- [GIVEN MATERIAL]:
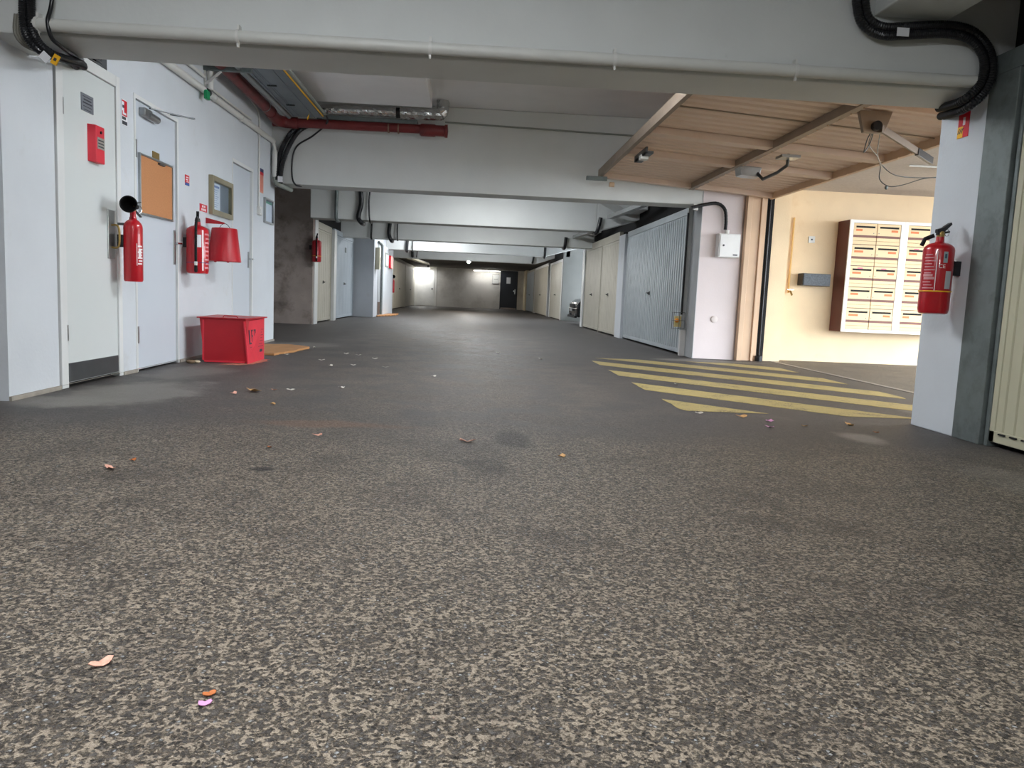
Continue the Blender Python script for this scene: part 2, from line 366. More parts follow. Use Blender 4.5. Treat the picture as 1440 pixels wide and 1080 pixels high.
# pink wall, its beam part and the exit side
struct('wall_pink', MB().box(2.93, 3.47, 10.0, 10.4, 0, ZC).box(3.47, 3.9, 10.02, 10.4, 0, ZC), PINK, 'pale pink wall between the silver garage door and the exit', 'wall')
struct('wall_exit_lintel', B(3.84, 3.99, 4.73, 9.98, 2.2, ZC), CREAM, 'cream lintel over the exit opening', 'wall')
struct('wall_exit_near', B(2.99, 3.99, 4.58, 4.73, 0, ZC), CREAM, 'inner wall beside the exit opening', 'wall')
struct('wall_cream', MB().box(3.9, 13, 10.3, 10.5, 0, 2.9).box(3.86, 4.10, 10.0, 10.3, 0, 2.9), CREAM, 'yellow-cream wall outside with the letterboxes', 'wall')
struct('ceiling', MB().box(3.99, 8.4, 3.2, 10.3, 2.285, 2.55), STUCCO, 'rough pale stucco canopy outside the exit', 'ceiling')
struct('wall_porch', B(3.99, 4.2, -3, 3.2, 0, 2.55), CREAM, 'outer wall beside the porch', 'wall')
# corridor sides
XC = -3.12
struct('column', B(-7, XC+.02, 15.2, 15.32, 0, ZC), CONC, 'stained brown raw concrete column on the left', 'column')
struct('wall_grey', MB().box(-7, -2.62, 20.7, 25.0, 0, ZC), mat('light_blue_grey_wall', (190, 194, 200), .75, var=.03, bump=.2, dirt=(168, 168, 170), dirt_scale=3, dirt_lo=.6, dirt_hi=.9), 'pale grey wall block jutting out past the left doors', 'wall', .01)
struct('wall_transom_left', MB().box(-3.3, -3.18, 15.3, 20.7, 2.04, ZC), DARK, 'near-black sheet for the unlit gap above the left garage doors', 'wall')  # shade of the gaps over both door rows painted as black sheets
struct('wall_transom_right', MB().box(2.98, 3.1, 10.4, 20.1, 2.06, ZC).box(2.98, 3.1, 25, 43, 2.06, ZC), DARK, 'near-black sheet for the unlit gap above the right garage doors', 'wall')
struct('wall_bay', MB().box(2.9, 9, 25.0, 25.2, 0, ZC).box(3.0, 9, 20.0, 20.2, 0, ZC).box(9, 9.2, 20, 25.2, 0, ZC), GREYW, 'grey-blue side wall of the open parking bay', 'wall')
struct('wall_far', MB().box(-2.0, 8, 43, 43.2, 0, 2.14), FARW, 'dusty white block wall closing the drive', 'wall')
struct('wall_far_left', MB().box(-7, -2.0, 42.97, 43.2, 0, 2.14), mat('bright_white_wall', (238, 237, 232), .6, var=.02), 'brighter white wall at the far left end', 'wall')

# hatched yellow marking before the exit
tops = [6.98, 8.06, 9.18, 10.30, 11.42, 12.55]
def clip(poly, f):
    out = []
    for i in range(len(poly)):
        a, b = poly[i], poly[(i+1) % len(poly)]; fa, fb = f(a), f(b)
        if fa >= 0: out.append(a)
        if (fa >= 0) != (fb >= 0): t = fa/(fa-fb); out.append((a[0]+(b[0]-a[0])*t, a[1]+(b[1]-a[1])*t))
    return out
mb = MB()
for c in tops:
    poly = [(1.42, 4.98), (3.3, 4.98), (3.66, 6.3), (3.66, 9.35), (1.42, 9.35)]
    poly = clip(poly, lambda p: c-(p[0]+p[1])); poly = clip(poly, lambda p: (p[0]+p[1])-(c-.54))
    if len(poly) > 2:
        # subdivide the long edges a little so that the outline is slightly worn
        ring = []
        for i in range(len(poly)):
            a = Vector(poly[i]); b = Vector(poly[(i+1) % len(poly)]); k = max(1, int((b-a).length/.06))
            for j in range(k):
                p = a.lerp(b, j/k); ring.append((p.x+R.uniform(-.006, .006), p.y+R.uniform(-.006, .006)))
        mb.prism(ring, 2, .0005, .002)
tag(mb.build('floor_marking', STRIPE), 'worn yellow hatched stripes painted on the asphalt before the exit', 'floor marking')
# drain kerb line outside
tag(B(3.95, 4.02, 4.8, 9.98, -.01, .004).build('door_threshold', mat('scuffed_steel_rail', (120, 118, 118), .4, metal=.5, var=.2, vscale=20)), 'scuffed metal threshold strip across the exit opening', 'threshold')

# ================================================================== LEFT DOORS
d = thing('door_1', 'white enamelled steel door with grey kick plate, nearest on the left', 'door', (0, 0, 0), kind='structure')
B(-2.62, XL-.002, 5.034, 5.742, .03, 2.04).build('leaf', DOORW, d, .003)
MB().box(-2.64, XL+.008, 4.95, 5.03, 0, 2.12).box(-2.64, XL+.008, 5.745, 5.805, 0, 2.12).box(-2.64, XL+.008, 5.03, 5.745, 2.045, 2.12).build('door_frame', FRAMEW, d, .004)
B(-2.62, XL+.004, 5.045, 5.735, .035, .155).build('kick_plate', DSTEEL, d, .002)
B(-2.63, -2.615, 5.0, 5.77, 0, 2.05).build('rubber_gap', RUB, d)
lp = B(XL-.004, XL+.006, 5.60, 5.70, .845, 1.185).build('lock_plate', STEEL, d, .002)
MB().tube(smoothpath([(XL+.004, 5.65, 1.08), (XL+.05, 5.65, 1.075), (XL+.06, 5.65, 1.0), (XL+.05, 5.65, .93), (XL+.004, 5.65, .925)]), .007).build('pull_handle', BRASS, lp, smooth=50)
for z in (.3, 1.7):
    B(XL-.008, XL+.008, 5.022, 5.036, z, z+.1).build('hinge', STEEL, d)
v = thing('louvred_vent', 'dark louvred vent above the nearest white door', 'vent')
B(-2.66, -2.64, 4.95, 5.8, 2.13, 2.45).build('backing', BLACKM, v)
mb = MB()
for k in range(16): mb.bar((-2.60, 5.35, 2.135+.02*k), (-2.60, 5.62, 2.135+.02*k), .03, .006, (.5, 0, 1))
mb.build('slats', mat('vent_slats', (130, 130, 130), .5, metal=.4), v)
tag(B(-2.63, XL, 5.63, 5.805, 2.122, 2.46).build('wall_infill', WHITE), 'white wall piece beside the louvred vent', 'wall', kind='structure')

d = thing('door_2', 'pale grey door with cork board and lever closer, second on the left', 'door', kind='structure')
B(-2.6, XL-.012, 6.075, 6.875, .012, 2.045).build('leaf', DOORG, d, .003)
MB().box(-2.66, XL+.004, 6.04, 6.07, 0, 2.08).box(-2.66, XL+.004, 6.88, 6.91, 0, 2.08).box(-2.66, XL+.004, 6.07, 6.88, 2.05, 2.08).build('door_frame', FRAMEW, d)
B(-2.655, -2.64, 6.04, 6.91, 0, 2.08).build('rubber_gap', RUB, d)
for z in (.22, 1.62): B(XL-.014, XL+.008, 6.062, 6.08, z, z+.13).build('hinge', STEEL, d)
h = B(XL-.012, XL-.002, 6.82, 6.855, .85, 1.14).build('handle_plate', STEEL, d, .002)
MB().tube([(XL-.004, 6.84, 1.03), (XL+.05, 6.84, 1.03), (XL+.055, 6.83, 1.03), (XL+.055, 6.73, 1.028)], .008).build('lever', CHROME, h, smooth=50)
c = MB().box(XL-.012, XL+.035, 6.16, 6.30, 1.945, 2.005).build('door_closer', STEEL, d, .006)
MB().lathe([(.0, -.02), (.026, -.018), (.03, 0), (.03, .16), (.022, .18), (0, .182)], (XL+.02, 6.26, 1.965), (0, 1, 0), 16).build('cylinder', STEEL, c, smooth=50)
MB().bar((XL+.03, 6.26, 2.02), (XL+.24, 6.62, 2.03), .02, .008).bar((XL+.24, 6.62, 2.035), (XL+.02, 6.70, 2.07), .018, .008).build('arm', DSTEEL, c)

d = thing('door_3', 'pale grey door further along the left wall, behind the sand box', 'door', kind='structure')
B(-2.6, XL-.02, 8.43, 9.13, .012, 1.98).build('leaf', DOORG, d, .003)
MB().box(-2.66, XL+.004, 8.40, 8.425, 0, 2.02).box(-2.66, XL+.004, 9.135, 9.18, 0, 2.02).box(-2.66, XL+.004, 8.425, 9.135, 1.985, 2.02).build('door_frame', FRAMEW, d)
B(-2.655, -2.64, 8.4, 9.18, 0, 2.02).build('rubber_gap', RUB, d)
h = B(XL-.02, XL-.01, 9.05, 9.08, .9, 1.08).build('handle_plate', STEEL, d)
MB().tube([(XL-.01, 9.065, 1.0), (XL+.04, 9.065, 1.0), (XL+.045, 8.97, 1.0)], .008).build('lever', CHROME, h, smooth=50)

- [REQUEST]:
The lines to collect are those holding the string "part"; copy them all.

- [REPLY]:
Continue the Blender Python script for this scene: part 2, from line 366. More parts follow. Use Blender 4.5. Treat the picture as 1440 pixels wide and 1080 pixels high.
# pink wall, its beam part and the exit side